Task directions = Single out the lines that include the word "scene". Copy them.

Collected material =
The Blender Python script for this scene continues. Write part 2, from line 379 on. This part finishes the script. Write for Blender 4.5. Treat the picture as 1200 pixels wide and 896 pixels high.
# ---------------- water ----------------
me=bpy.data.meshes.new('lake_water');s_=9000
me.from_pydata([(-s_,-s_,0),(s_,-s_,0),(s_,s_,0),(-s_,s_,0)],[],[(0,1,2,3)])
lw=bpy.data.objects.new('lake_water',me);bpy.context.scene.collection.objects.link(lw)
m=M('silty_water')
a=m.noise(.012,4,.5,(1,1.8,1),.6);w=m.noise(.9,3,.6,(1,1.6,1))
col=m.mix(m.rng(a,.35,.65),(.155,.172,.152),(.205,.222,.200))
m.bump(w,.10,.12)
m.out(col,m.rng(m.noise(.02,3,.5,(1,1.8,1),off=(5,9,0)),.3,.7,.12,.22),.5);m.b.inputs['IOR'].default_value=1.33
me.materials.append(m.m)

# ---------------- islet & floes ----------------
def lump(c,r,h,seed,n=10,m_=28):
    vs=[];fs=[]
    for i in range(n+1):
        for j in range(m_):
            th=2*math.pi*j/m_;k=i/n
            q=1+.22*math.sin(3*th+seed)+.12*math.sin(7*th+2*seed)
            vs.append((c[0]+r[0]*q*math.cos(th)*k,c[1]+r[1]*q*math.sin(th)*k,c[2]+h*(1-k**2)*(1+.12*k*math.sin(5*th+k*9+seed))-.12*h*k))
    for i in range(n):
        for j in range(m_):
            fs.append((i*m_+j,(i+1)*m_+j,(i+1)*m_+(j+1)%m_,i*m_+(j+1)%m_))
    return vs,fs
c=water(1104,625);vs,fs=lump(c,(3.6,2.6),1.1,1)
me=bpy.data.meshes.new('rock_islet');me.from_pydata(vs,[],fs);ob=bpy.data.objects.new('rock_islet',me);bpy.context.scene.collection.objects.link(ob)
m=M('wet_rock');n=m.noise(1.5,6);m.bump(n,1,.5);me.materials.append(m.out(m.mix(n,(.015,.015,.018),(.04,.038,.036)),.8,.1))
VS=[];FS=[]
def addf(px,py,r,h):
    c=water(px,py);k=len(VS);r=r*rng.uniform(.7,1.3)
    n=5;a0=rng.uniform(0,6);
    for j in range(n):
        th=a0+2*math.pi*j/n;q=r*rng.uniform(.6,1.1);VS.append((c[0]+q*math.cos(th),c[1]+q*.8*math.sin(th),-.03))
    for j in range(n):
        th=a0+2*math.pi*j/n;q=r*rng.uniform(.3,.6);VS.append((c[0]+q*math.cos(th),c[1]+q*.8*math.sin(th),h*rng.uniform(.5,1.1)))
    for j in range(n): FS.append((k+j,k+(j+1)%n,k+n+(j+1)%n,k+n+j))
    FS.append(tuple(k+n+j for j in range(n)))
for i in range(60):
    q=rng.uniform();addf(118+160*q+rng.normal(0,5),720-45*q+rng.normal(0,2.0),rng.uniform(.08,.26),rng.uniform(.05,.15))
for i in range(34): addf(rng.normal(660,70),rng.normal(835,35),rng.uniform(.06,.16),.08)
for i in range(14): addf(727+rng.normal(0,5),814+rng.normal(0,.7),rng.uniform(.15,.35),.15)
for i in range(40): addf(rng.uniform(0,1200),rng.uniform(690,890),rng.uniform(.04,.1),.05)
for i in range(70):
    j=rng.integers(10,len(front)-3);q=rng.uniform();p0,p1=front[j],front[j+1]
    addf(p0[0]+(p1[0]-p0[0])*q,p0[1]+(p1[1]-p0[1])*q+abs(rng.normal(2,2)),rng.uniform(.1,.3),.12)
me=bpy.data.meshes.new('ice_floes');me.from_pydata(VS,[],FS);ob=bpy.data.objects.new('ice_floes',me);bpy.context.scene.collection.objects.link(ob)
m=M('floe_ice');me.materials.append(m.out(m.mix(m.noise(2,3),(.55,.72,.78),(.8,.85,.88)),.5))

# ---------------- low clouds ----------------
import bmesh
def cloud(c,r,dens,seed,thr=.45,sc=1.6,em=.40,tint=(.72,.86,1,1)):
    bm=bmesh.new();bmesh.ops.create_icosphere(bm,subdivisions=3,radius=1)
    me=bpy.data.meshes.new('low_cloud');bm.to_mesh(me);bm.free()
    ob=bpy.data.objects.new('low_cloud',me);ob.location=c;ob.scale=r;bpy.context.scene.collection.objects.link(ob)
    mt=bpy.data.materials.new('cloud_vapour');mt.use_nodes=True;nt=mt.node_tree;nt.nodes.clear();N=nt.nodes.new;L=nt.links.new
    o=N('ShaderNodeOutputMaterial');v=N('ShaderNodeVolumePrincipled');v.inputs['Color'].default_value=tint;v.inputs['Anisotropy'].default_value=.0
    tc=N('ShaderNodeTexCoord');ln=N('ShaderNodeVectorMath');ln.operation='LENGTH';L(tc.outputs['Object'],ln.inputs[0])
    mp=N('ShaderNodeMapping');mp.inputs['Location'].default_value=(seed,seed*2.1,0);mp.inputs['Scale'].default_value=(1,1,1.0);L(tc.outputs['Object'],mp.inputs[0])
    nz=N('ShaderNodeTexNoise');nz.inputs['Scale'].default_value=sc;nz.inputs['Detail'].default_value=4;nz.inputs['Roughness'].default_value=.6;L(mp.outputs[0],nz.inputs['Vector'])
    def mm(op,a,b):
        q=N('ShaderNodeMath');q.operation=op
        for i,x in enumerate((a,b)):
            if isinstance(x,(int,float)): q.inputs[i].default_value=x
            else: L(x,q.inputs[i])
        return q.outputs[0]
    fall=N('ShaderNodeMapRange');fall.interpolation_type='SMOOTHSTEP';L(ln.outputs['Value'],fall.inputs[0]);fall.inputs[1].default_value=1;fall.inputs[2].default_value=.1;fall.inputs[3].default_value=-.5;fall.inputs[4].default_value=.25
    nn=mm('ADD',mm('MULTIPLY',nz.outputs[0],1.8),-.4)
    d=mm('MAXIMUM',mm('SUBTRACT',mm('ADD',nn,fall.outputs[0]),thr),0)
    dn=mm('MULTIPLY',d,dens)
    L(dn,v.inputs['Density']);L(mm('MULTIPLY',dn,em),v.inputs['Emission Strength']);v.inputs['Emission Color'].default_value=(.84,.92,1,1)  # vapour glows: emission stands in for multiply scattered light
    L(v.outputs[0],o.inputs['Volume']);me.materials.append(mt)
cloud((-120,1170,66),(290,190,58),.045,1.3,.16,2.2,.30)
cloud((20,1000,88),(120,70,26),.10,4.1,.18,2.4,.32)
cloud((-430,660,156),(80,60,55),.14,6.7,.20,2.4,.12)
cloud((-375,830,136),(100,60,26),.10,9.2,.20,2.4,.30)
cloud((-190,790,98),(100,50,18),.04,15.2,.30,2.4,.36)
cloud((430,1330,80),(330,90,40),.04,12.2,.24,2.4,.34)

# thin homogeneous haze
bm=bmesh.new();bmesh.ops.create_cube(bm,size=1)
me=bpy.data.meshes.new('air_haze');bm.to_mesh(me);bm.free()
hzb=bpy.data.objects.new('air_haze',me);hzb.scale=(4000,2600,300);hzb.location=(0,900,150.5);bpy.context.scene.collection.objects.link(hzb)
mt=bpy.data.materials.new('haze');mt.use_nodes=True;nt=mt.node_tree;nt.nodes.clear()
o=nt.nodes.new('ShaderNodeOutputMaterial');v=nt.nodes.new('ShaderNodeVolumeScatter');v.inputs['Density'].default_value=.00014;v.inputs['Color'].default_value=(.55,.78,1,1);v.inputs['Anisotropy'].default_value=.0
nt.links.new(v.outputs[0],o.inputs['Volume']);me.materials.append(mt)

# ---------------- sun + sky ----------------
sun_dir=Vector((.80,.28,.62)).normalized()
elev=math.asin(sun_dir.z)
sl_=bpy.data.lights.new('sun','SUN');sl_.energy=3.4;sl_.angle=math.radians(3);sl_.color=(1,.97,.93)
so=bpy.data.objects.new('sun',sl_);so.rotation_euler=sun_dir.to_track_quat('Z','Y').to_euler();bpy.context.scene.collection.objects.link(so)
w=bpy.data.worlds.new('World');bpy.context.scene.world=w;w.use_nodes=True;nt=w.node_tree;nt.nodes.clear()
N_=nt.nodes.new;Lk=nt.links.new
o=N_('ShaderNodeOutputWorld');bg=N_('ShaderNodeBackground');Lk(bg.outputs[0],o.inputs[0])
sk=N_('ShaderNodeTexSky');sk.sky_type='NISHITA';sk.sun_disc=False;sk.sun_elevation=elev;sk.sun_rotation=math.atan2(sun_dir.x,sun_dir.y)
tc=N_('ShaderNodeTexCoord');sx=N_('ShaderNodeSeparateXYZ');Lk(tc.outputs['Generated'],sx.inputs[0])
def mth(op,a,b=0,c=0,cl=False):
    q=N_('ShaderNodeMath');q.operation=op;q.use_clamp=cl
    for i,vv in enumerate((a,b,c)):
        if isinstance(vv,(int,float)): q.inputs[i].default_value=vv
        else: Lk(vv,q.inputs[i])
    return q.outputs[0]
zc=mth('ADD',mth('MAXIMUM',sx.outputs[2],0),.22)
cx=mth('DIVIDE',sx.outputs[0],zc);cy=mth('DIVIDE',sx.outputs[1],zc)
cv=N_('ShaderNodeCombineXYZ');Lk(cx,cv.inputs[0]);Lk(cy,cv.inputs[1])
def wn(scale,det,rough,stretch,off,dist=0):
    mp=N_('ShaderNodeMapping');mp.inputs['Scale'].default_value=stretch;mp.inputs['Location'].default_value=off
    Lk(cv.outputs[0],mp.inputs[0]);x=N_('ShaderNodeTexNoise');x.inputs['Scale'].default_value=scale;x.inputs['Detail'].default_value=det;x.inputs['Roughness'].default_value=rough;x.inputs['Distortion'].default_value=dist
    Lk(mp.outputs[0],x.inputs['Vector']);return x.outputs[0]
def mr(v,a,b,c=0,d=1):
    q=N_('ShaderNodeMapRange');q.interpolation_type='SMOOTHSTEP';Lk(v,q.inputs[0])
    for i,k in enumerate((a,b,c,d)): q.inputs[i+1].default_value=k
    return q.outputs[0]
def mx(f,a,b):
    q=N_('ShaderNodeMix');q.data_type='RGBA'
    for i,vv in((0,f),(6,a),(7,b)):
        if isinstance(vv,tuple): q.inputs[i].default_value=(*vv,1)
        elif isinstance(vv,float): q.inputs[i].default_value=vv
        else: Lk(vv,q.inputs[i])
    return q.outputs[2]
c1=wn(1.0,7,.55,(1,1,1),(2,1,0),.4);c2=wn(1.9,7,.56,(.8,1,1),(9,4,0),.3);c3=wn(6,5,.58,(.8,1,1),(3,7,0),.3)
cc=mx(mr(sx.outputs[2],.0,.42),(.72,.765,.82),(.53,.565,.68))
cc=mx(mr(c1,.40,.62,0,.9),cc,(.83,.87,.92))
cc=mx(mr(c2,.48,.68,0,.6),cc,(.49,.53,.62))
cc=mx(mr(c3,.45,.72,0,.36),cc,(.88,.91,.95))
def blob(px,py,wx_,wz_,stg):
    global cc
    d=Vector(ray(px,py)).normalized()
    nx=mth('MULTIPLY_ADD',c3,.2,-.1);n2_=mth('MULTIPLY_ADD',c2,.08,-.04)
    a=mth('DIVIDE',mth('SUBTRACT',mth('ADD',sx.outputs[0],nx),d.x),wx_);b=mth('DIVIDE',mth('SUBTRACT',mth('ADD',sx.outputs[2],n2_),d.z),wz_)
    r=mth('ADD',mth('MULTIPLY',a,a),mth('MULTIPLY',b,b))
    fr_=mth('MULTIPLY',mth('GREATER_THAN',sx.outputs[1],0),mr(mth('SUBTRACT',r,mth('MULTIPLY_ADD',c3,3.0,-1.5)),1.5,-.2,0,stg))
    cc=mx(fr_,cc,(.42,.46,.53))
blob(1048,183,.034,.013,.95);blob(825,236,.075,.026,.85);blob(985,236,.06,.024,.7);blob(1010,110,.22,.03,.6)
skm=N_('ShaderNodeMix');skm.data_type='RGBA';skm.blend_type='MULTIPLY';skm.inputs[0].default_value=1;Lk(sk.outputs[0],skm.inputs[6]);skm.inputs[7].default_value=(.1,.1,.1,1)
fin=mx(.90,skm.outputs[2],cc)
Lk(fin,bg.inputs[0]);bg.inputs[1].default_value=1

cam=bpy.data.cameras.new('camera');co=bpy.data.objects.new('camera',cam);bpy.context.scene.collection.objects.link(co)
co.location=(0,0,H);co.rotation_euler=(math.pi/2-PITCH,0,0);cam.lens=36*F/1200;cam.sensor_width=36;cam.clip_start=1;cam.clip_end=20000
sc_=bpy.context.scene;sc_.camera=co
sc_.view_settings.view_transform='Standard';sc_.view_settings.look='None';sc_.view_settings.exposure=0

Exercise answer =
The Blender Python script for this scene continues. Write part 2, from line 379 on. This part finishes the script. Write for Blender 4.5. Treat the picture as 1200 pixels wide and 896 pixels high.
lw=bpy.data.objects.new('lake_water',me);bpy.context.scene.collection.objects.link(lw)
me=bpy.data.meshes.new('rock_islet');me.from_pydata(vs,[],fs);ob=bpy.data.objects.new('rock_islet',me);bpy.context.scene.collection.objects.link(ob)
me=bpy.data.meshes.new('ice_floes');me.from_pydata(VS,[],FS);ob=bpy.data.objects.new('ice_floes',me);bpy.context.scene.collection.objects.link(ob)
    ob=bpy.data.objects.new('low_cloud',me);ob.location=c;ob.scale=r;bpy.context.scene.collection.objects.link(ob)
hzb=bpy.data.objects.new('air_haze',me);hzb.scale=(4000,2600,300);hzb.location=(0,900,150.5);bpy.context.scene.collection.objects.link(hzb)
so=bpy.data.objects.new('sun',sl_);so.rotation_euler=sun_dir.to_track_quat('Z','Y').to_euler();bpy.context.scene.collection.objects.link(so)
w=bpy.data.worlds.new('World');bpy.context.scene.world=w;w.use_nodes=True;nt=w.node_tree;nt.nodes.clear()
cam=bpy.data.cameras.new('camera');co=bpy.data.objects.new('camera',cam);bpy.context.scene.collection.objects.link(co)
sc_=bpy.context.scene;sc_.camera=co